The French public is cruel to its idols whose powers have passed away. The French stage is ungrateful to its old patrons who can no longer confer patronage. When the glorious three days of 1830 had overthrown the Bourbon Charles X., King of France and Navarre, and put in his place Louis Philippe, King of the French, and the ‘best of republics,’ the actors at the Odéon inaugurated their first representation under the ‘Revolution’ by acting Pichat’s tragedy of ‘William Tell’ and Molière’s ‘Tartuffe.’ All the actors were ignoble enough to associate themselves with the downfall of a dynasty many kings of which had been liberal benefactors of the drama. In ‘William Tell’ Ligier stooped to the anachronism of wearing a tri-coloured rosette on the buffskin tunic of Tell. In ‘Tartuffe’ all the actors and actresses but one wore the same sign of idiocy. Tartuffe himself wore the old white ribbon of the Bourbons, but only that the symbol which once was associated with much glory might be insulted in its adversity. Dorine, the servant, tore the white rosette from Tartuffe’s black coat amid a hurricane of applause from the hot-headed heroes of the barricades, who had by fire, sword, artillery, and much slaughter, set on the throne the ‘modern Ulysses.’ Eighteen years later, that Ulysses shared the fate of all French objects of idolatry, and was rudely tumbled down from his high estate.
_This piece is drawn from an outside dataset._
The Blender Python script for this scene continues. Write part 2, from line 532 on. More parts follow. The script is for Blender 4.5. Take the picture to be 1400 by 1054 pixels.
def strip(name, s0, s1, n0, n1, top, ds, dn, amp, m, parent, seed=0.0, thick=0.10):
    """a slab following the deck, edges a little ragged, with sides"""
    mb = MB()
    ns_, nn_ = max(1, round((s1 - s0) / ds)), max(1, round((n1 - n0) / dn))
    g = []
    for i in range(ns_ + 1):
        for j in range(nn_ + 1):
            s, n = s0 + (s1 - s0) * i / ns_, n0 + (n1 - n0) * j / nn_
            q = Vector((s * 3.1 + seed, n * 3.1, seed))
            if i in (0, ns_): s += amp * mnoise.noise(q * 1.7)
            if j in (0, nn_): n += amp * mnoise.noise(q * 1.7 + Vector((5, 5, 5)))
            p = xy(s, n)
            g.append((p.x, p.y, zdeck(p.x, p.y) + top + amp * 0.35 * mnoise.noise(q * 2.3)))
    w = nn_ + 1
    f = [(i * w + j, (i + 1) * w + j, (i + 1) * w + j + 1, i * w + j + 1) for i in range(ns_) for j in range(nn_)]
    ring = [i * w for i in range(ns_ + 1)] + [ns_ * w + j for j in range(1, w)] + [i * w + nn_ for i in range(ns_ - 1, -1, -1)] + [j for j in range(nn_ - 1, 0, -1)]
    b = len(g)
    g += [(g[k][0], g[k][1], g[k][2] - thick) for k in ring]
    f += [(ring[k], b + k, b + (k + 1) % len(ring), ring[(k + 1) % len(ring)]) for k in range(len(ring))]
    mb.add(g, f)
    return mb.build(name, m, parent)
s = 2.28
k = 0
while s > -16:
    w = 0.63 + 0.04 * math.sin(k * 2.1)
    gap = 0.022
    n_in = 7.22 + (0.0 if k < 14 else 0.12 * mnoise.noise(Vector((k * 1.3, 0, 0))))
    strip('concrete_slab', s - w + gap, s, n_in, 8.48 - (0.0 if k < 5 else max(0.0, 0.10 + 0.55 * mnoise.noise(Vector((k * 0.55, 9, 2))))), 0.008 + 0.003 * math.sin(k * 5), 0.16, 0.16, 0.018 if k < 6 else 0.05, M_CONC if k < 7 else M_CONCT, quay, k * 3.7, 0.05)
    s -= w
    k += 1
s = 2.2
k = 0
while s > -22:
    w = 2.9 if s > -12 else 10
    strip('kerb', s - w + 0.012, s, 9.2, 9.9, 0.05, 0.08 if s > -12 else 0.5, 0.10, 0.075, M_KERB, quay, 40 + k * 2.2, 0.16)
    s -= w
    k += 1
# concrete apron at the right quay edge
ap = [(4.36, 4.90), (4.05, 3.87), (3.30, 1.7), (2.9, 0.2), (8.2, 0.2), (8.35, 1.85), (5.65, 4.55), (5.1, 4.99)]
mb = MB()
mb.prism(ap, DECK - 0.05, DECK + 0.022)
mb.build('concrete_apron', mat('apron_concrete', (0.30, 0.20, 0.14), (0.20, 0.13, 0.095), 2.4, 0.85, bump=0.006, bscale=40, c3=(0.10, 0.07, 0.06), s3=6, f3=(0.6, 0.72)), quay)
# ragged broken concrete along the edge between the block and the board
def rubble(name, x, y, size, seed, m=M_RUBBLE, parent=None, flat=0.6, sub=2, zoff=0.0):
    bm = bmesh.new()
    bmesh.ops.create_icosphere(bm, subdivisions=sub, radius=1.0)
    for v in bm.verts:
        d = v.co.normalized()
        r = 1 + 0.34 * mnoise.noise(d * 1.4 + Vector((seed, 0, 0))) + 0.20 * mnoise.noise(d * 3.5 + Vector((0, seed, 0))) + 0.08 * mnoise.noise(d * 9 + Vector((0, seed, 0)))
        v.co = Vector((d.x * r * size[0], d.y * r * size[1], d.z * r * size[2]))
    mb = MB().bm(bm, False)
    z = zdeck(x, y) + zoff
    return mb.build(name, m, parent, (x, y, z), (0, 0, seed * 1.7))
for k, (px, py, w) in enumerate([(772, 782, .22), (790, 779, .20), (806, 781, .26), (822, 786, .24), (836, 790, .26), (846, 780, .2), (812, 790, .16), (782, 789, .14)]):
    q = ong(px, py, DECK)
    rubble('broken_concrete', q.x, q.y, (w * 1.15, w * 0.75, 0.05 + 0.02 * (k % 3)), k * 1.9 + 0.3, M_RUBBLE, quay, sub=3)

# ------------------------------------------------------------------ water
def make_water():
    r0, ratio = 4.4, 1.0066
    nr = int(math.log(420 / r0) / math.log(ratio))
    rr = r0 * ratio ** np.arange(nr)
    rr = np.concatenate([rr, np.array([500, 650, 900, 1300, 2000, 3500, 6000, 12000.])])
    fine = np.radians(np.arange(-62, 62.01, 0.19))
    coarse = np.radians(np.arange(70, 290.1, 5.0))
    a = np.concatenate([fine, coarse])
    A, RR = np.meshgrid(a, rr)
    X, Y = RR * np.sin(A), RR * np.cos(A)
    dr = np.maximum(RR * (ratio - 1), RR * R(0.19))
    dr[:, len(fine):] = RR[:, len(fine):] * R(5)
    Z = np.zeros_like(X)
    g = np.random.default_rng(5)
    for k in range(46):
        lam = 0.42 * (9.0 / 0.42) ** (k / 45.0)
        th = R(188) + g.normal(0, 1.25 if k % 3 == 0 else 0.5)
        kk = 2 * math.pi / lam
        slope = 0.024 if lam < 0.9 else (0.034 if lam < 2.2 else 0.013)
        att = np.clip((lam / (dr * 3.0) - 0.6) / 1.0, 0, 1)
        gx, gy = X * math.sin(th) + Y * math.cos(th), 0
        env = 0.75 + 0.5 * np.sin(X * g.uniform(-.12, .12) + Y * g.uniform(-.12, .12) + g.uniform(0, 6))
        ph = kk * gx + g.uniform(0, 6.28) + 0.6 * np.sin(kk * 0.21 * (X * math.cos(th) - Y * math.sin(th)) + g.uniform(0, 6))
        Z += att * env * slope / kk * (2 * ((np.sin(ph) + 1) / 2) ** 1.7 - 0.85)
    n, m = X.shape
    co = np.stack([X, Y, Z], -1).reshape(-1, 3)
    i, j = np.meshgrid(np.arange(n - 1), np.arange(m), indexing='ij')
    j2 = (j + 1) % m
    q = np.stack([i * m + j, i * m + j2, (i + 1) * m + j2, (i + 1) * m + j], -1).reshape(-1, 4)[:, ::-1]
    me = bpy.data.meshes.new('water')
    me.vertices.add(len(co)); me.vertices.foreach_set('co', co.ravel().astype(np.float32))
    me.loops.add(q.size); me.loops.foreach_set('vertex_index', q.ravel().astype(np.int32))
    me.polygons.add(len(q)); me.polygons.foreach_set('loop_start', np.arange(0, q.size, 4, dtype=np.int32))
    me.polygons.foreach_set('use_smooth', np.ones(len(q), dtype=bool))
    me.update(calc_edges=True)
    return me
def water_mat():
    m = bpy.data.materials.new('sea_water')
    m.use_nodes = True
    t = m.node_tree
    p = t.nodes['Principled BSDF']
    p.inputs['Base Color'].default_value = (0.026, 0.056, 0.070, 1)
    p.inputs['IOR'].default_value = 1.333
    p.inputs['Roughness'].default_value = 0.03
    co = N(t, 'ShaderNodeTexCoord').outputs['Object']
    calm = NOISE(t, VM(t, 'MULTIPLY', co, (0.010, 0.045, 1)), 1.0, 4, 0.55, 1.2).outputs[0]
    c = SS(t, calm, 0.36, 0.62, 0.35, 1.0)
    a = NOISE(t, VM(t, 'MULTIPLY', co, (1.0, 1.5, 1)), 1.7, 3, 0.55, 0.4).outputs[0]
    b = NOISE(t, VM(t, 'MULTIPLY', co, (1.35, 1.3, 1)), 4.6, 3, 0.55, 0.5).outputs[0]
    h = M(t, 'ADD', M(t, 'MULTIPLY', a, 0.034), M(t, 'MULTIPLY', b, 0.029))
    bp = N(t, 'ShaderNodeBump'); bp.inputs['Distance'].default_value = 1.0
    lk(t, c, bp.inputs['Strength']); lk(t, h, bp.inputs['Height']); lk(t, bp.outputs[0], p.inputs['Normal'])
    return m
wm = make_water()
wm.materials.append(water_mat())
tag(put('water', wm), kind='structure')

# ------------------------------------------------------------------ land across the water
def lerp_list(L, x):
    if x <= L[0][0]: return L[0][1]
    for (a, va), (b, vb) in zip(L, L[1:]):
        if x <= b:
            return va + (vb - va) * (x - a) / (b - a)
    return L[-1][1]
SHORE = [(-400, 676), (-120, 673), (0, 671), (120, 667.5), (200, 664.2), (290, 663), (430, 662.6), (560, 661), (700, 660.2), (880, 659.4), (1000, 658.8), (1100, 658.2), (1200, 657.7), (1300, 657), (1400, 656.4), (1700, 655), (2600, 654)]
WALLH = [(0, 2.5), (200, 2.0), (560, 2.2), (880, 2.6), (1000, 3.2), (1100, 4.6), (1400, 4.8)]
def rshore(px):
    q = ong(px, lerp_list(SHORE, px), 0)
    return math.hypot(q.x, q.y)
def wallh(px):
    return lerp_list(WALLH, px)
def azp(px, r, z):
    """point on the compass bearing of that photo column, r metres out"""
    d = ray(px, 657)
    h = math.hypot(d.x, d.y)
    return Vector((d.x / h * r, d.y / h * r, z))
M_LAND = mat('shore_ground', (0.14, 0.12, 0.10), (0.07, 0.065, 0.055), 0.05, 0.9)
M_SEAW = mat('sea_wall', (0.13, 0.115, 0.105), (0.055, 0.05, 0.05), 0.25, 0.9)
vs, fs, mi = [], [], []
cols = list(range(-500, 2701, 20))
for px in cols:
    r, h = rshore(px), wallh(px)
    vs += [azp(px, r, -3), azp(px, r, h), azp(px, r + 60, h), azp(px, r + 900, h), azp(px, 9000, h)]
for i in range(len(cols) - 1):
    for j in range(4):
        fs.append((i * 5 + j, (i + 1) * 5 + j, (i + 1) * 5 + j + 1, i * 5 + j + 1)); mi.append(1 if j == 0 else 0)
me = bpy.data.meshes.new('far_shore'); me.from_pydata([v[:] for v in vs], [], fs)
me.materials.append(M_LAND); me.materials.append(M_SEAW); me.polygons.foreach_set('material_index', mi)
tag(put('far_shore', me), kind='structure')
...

At the Porte St. Martin, Frederic Lemaître played a chiffonier in one of the dramas in which he was so popular. In his gutter-raking at night, after having tossed various objects over his shoulder into his basket, he drove his crook into some object which he held up for the whole house to behold. It was a battered kingly crown, and when, with a scornful chuckle, he flung it among the rags and bones in the basket on his back, the vast mob of spectators did not hiss him from the stage; they greeted the unworthy act by repeated salvoes of applause!